El Profesor Xenofobia renace en Cerrillos

mt_nothumb
Al menos, el fallecido Jirafales se esforzaba por enseñar cosas buenas a sus alumnos; algunos de ellos ya bastante talluditos, como Don Ramón, quien a pesar de las soberbias clases del espigado enseñante del bombín y el puro habano llegó al final del curso sin conocer el significado del vocablo «vocablo».

Tal vez si el escuálido Don Ramón, en vez de asistir en México a las clases del Profesor Jirafales sentaba sus posaderas en el aula del Profesor Xenofobia, en Cerrillos, sus conocimientos podrían haberse enriquecido y adquirido nuevas e insospechadas alturas.

Para empezar, el papá de la Chilindrina habría aprendido la diferencia entre una bandera argentina y un pareo de playa con los colores nacionales, una distinción técnica elemental que podría evitar linchamientos mediáticos y persecuciones fiscales a conocidas vedettes casquivanas.

Pero el querido personaje, que se aguantaba poniendo cara de bulldog las bofetadas giratorias de Doña Florinda y los puñetazos inofensivos de Quico, habría también aprendido a odiar al diferente (¡chusma! ¡chusma!). No solo al que profesa otra religión, sino especialmente a aquel que, desde algún lugar diabólico del planeta Tierra, despliega «esas políticas imperiales defienden y promueven los sectores más revolucionarios de la sociedad».

El Profesor Xenofobia habría también destruido en el cándido Don Ramón la imagen idílica de los Estados Unidos de América (el Gran Vecino del Norte), diciendo cosas como: «Qué gringos malditos, siglos asesinado, malogrando a los pueblos que no se someten a sus designios; esas guerras son el último escalón de la dominación, el más descarado. A nosotros nos aplican modales más amables, pero si surgiera un verdadero patriota, no dudarían en aplastarlo».

Y si Don Ramón votara, también podría aprender cómo arrepentirse del voto emitido y, de paso, cómo dejar al idioma inglés a la altura del dialecto más infame: «Qué hermosura. Un gran cambio: Habló en inglés, el código de los amos, una lengua presume una visión del mundo, bien próximo a los lenguaraces del FMI, del BM de la OMG (sic ¡oh my God!), de la OTAN. Ja ja, qué pena me doy, cómo entregué mi conciencia por creer que de verdad cambiábamos».

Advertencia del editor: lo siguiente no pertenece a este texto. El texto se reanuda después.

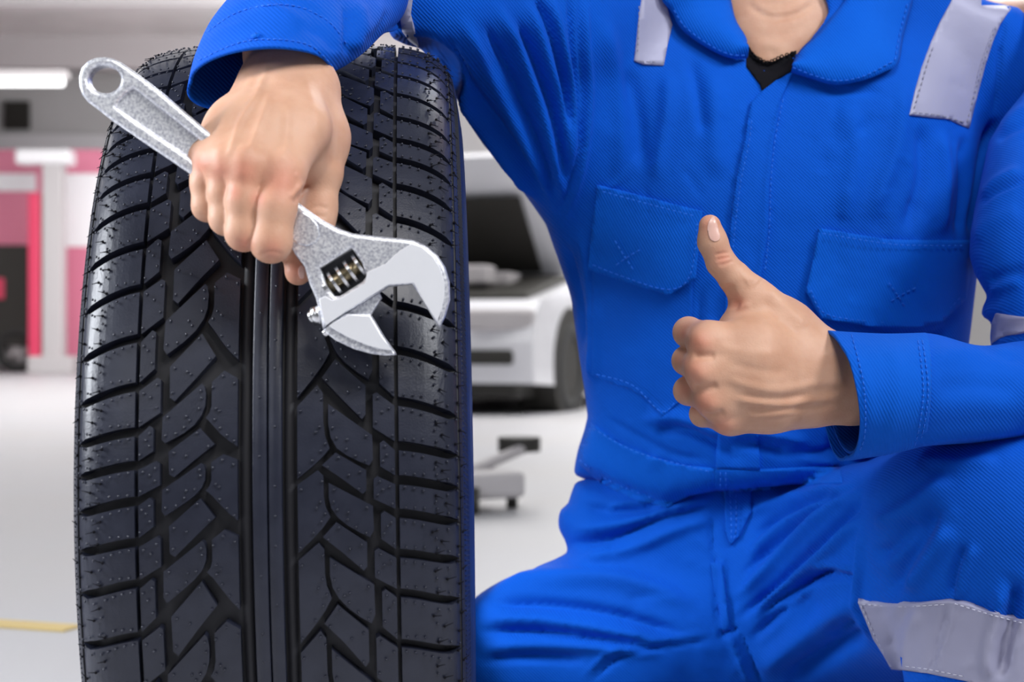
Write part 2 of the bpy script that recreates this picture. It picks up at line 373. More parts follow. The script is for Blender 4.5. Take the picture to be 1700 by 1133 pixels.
# lift column with a red back post
lx, ly = -6.38, 24.0
r = empty('car_lift', (lx, ly, 0), 'grey lift column with a red strip standing in the left background', 'car lift')
bm = bmesh.new(); box(bm, (lx+0.02, ly, 1.45), (0.27, 0.3, 2.9), bev=0.02); bobj('column', bm, GREY, r)
bm = bmesh.new(); box(bm, (lx-0.23, ly, 1.25), (0.17, 0.26, 2.5), bev=0.02); bobj('red_guard', bm, RED, r)
bm = bmesh.new(); box(bm, (lx+0.02, ly, 0.12), (0.6, 0.6, 0.24), bev=0.02); bobj('base_plate', bm, GREY, r)
bm = bmesh.new(); box(bm, (lx-0.1, ly, 3.0), (0.75, 0.4, 0.2), bev=0.03); bobj('top_bracket', bm, WINW, r)
def wheel(p, rad, wd, ax, parent, rimm):
    ax = Vector(ax).normalized(); p = Vector(p)
    bm = bmesh.new(); prof = [(rad*0.62, -wd/2), (rad*0.93, -wd/2), (rad, -wd*0.3), (rad, wd*0.3), (rad*0.93, wd/2), (rad*0.62, wd/2)]
    q = ax.to_track_quat('Z', 'Y').to_matrix(); N = 32
    vs = [[bm.verts.new(p+q @ Vector((a*math.cos(2*math.pi*i/N), a*math.sin(2*math.pi*i/N), b))) for a, b in prof] for i in range(N)]
    for i in range(N):
        for j in range(len(prof)): bm.faces.new((vs[i][j], vs[(i+1) % N][j], vs[(i+1) % N][(j+1) % len(prof)], vs[i][(j+1) % len(prof)]))
    t = bobj('wheel', bm, BLACKR, parent, True)
    bm = bmesh.new(); cyl(bm, p-ax*wd*0.2, p+ax*wd*0.25, rad*0.15)
    for k in range(5):
        d = q @ Vector((math.cos(k*1.2566), math.sin(k*1.2566), 0)); cyl(bm, p+ax*wd*0.2+d*rad*0.1, p+ax*wd*0.2+d*rad*0.62, rad*0.09, rad*0.07, 8)
    cyl(bm, p-ax*wd*0.3, p-ax*wd*0.1, rad*0.62)
    bobj('rim', bm, rimm, t, True)
def extrude_profile(bm, prof, y0, y1, M, taper=None):
    """side profile (x,z) pulled across the width; taper(z) narrows it"""
    a = []; 
    for y in (y0, y1): a.append([bm.verts.new(M @ Vector((x, y*(taper(z) if taper else 1), z))) for x, z in prof])
    n = len(prof)
    for i in range(n): bm.faces.new((a[0][i], a[0][(i+1) % n], a[1][(i+1) % n], a[1][i]))
    bm.faces.new(a[0]); bm.faces.new(a[1][::-1])
def arch(cx, r, z0=0.2, n=9): return [(cx+r*math.cos(t), 0.31+r*math.sin(t)) for t in np.linspace(math.pi+0.3, -0.3, n)]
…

Claro, los israelíes hablan inglés. Así que el furibundo insulto del ilustre profesor a un pueblo con más de cinco mil años de historia y que merece -curiosamente- el mismo respeto que el bravío pueblo cerrillano (que tiene muchos menos años pero que el ínclito Profesor dice defender, merced a su avecindamiento tardío), no es en realidad una descalificación por motivos raciales, religiosas o de origen nacional. Es simplemente un reproche lingüístico, que no entra dentro de la enumeración taxativa del segundo párrafo del artículo 1º de la ley 23.592.

Solo un reproche por haberse dejado seducir por William Shakespeare, ese dramaturgo menor que escribió sus obras en el abyecto «código de los amos», y que lo hizo en unas islas, pequeñas y lluviosas, cuyos aires de libertad eligió el insigne Carlos Marx (otro judío) para reflexionar sobre cosas tan mundanas e intrascendentes como la Revolución.